Start

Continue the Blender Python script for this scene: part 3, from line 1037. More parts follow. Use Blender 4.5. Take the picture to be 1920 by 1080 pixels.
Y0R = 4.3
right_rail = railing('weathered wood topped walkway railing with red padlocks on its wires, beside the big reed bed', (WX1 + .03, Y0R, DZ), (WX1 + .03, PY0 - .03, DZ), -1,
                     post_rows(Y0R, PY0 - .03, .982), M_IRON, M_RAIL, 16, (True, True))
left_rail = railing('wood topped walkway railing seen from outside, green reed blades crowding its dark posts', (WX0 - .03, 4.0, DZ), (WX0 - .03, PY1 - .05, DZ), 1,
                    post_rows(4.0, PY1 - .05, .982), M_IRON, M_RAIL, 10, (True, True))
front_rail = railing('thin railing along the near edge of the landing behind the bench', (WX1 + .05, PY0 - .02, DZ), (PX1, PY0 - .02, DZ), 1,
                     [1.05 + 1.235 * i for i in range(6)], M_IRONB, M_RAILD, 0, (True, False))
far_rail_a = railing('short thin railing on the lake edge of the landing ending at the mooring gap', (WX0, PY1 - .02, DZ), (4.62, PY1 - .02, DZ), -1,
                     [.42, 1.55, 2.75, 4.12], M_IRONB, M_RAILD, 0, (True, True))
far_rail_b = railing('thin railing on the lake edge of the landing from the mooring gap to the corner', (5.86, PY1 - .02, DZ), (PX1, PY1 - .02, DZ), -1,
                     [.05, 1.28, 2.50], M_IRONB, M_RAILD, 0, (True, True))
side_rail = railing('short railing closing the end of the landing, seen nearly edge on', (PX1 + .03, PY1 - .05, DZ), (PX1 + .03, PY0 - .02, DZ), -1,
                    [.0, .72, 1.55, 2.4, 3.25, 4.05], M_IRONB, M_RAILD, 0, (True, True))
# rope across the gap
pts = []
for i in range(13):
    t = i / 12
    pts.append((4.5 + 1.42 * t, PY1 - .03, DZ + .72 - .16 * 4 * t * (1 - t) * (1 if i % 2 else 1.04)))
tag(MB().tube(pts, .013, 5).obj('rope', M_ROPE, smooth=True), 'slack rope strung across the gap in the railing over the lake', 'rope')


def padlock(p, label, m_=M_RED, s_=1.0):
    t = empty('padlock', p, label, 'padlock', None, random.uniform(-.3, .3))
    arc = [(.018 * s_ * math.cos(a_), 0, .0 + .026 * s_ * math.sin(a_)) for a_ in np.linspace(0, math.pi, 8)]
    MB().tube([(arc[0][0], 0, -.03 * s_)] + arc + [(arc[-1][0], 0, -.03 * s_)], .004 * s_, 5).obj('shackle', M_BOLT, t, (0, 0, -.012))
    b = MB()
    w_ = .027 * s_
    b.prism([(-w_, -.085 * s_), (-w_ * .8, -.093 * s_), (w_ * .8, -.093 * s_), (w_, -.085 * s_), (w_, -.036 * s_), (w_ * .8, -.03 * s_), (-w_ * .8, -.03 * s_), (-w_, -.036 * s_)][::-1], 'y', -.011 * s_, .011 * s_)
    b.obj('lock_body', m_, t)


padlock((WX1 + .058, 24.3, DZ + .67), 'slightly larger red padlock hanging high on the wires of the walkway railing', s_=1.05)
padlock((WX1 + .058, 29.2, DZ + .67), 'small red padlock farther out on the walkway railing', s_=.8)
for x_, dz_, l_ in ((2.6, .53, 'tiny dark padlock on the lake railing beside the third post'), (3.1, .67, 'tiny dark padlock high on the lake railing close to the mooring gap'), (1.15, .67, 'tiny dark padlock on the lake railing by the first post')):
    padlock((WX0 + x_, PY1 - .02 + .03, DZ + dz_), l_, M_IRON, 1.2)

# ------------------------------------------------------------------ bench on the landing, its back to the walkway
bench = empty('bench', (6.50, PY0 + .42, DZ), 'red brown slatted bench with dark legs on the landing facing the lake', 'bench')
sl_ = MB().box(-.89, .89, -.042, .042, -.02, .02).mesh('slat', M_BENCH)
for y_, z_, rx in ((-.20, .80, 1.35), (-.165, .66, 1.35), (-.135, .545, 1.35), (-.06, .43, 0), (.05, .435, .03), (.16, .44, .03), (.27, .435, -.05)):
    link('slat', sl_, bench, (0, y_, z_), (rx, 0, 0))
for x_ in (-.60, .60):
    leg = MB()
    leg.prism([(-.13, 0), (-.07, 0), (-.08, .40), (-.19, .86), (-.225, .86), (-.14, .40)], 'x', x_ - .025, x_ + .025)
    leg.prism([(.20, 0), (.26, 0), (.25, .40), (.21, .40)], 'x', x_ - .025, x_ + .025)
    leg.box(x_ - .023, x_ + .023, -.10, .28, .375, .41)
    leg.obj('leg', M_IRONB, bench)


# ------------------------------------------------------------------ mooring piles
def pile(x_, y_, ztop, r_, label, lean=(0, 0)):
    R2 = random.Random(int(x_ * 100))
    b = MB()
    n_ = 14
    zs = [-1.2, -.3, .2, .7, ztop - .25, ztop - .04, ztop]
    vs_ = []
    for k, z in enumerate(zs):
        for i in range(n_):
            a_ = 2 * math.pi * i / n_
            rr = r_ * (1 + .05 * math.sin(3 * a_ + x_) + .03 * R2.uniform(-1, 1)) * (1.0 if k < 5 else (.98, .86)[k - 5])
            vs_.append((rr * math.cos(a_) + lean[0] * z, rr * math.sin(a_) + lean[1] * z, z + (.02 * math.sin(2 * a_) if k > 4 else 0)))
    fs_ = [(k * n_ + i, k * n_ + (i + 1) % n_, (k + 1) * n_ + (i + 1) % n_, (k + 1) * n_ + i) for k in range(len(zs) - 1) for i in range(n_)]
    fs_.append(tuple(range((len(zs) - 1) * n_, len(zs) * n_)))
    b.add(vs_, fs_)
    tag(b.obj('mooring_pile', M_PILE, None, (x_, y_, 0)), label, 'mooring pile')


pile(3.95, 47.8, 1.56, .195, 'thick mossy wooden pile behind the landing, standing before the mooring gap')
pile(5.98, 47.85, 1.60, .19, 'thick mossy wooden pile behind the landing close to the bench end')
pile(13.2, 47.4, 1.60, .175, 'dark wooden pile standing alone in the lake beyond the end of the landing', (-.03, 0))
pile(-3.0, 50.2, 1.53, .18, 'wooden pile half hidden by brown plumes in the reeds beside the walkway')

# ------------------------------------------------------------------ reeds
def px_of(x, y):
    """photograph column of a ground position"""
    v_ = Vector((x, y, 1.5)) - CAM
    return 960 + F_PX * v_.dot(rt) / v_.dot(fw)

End

EXERCISE GOAL
Copy whichever lines in the listing above contain the word "from".

REPLY TO THE EXERCISE
Continue the Blender Python script for this scene: part 3, from line 1037. More parts follow. Use Blender 4.5. Take the picture to be 1920 by 1080 pixels.
left_rail = railing('wood topped walkway railing seen from outside, green reed blades crowding its dark posts', (WX0 - .03, 4.0, DZ), (WX0 - .03, PY1 - .05, DZ), 1,
far_rail_b = railing('thin railing on the lake edge of the landing from the mooring gap to the corner', (5.86, PY1 - .02, DZ), (PX1, PY1 - .02, DZ), -1,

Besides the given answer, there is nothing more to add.